Pastor Tom Ascol addresses John’s Gospel Chapter 17 in a message entitled “The Lord’s True Prayer.” John 17 records Jesus’ final words to His apostles before the Crucifixion. Jesus’ prayer has become known as His High Priestly Prayer. This prayer is much more than the example of how to pray given by Jesus much earlier in His Sermon on the Mount. It is here, in Chapter 17, Jesus prays for God’s glory and for His disciples.
There are three divisions in Jesus’ prayer. First, He prays for Himself. He asks the Father, whom He identifies as the one and then only true God, to restore the glory He, Jesus, had before the world existed. Jesus thus reaffirms His eternal relationship with God the Father as part of the Trinity and seeks to glorify the Father. Jesus once again reiterates that eternal life is in knowing God. This knowledge is not a mere intellectual assent but a genuine heart knowledge. Furthermore, Jesus, recognizing His hour had come, prays that the significance of His suffering would become known to His own people.
In a clear teaching on election, Jesus acknowledges His followers were given to Him by the Father. Thus begins the second division of the prayer as Jesus prays specifically for the eleven disciples. The Father has not only given the disciples to Jesus but Jesus has spent His three years of ministry revealing God to the disciples. Jesus’ current concern for the disciples is predicated on the knowledge that He is about to leave them. His time is at hand. He purposely prays for the protection, sanctification, and unity of the eleven.

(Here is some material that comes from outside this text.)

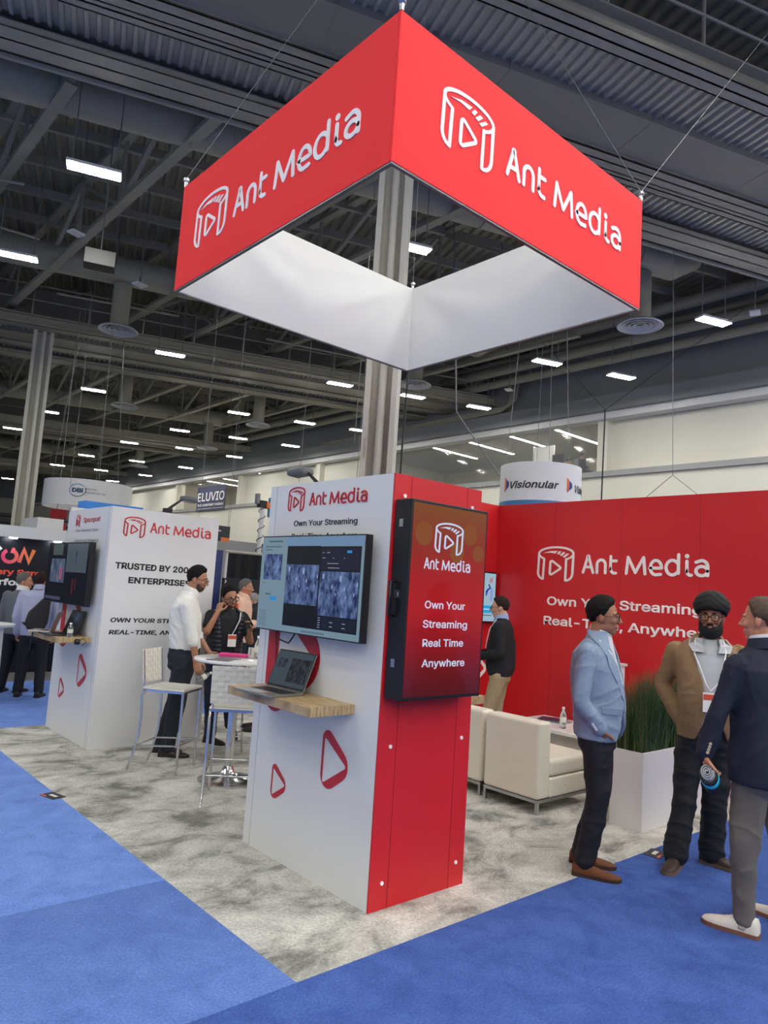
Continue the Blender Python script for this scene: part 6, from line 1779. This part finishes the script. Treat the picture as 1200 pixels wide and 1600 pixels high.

The world is a dangerous place for Christians. The disciples thus need protection, they need to be kept. The world and the powers of darkness will try to divide. The disciples thus need unity. Only as the disciples are set apart can they carry and exemplify the message of Christ. The disciples thus need sanctification.
Finally, Jesus comes to the third part of His prayer. He prays for future Christians. He prays for us over 2000 years ago, long before we were conceived we were known by God. What encouragement that should provide to believers. What He asked for the disciples He asks for us, protection, unity, sanctification, and He prays for our eventual presence with Him in glory.
Jesus, on the very brink of His suffering and Crucifixion makes time to stop and pray. That alone is an example for us. Since Jesus prayed for us specifically we ought to be encouraged to carry forth the message He proclaimed. In the true knowledge of God is life eternal.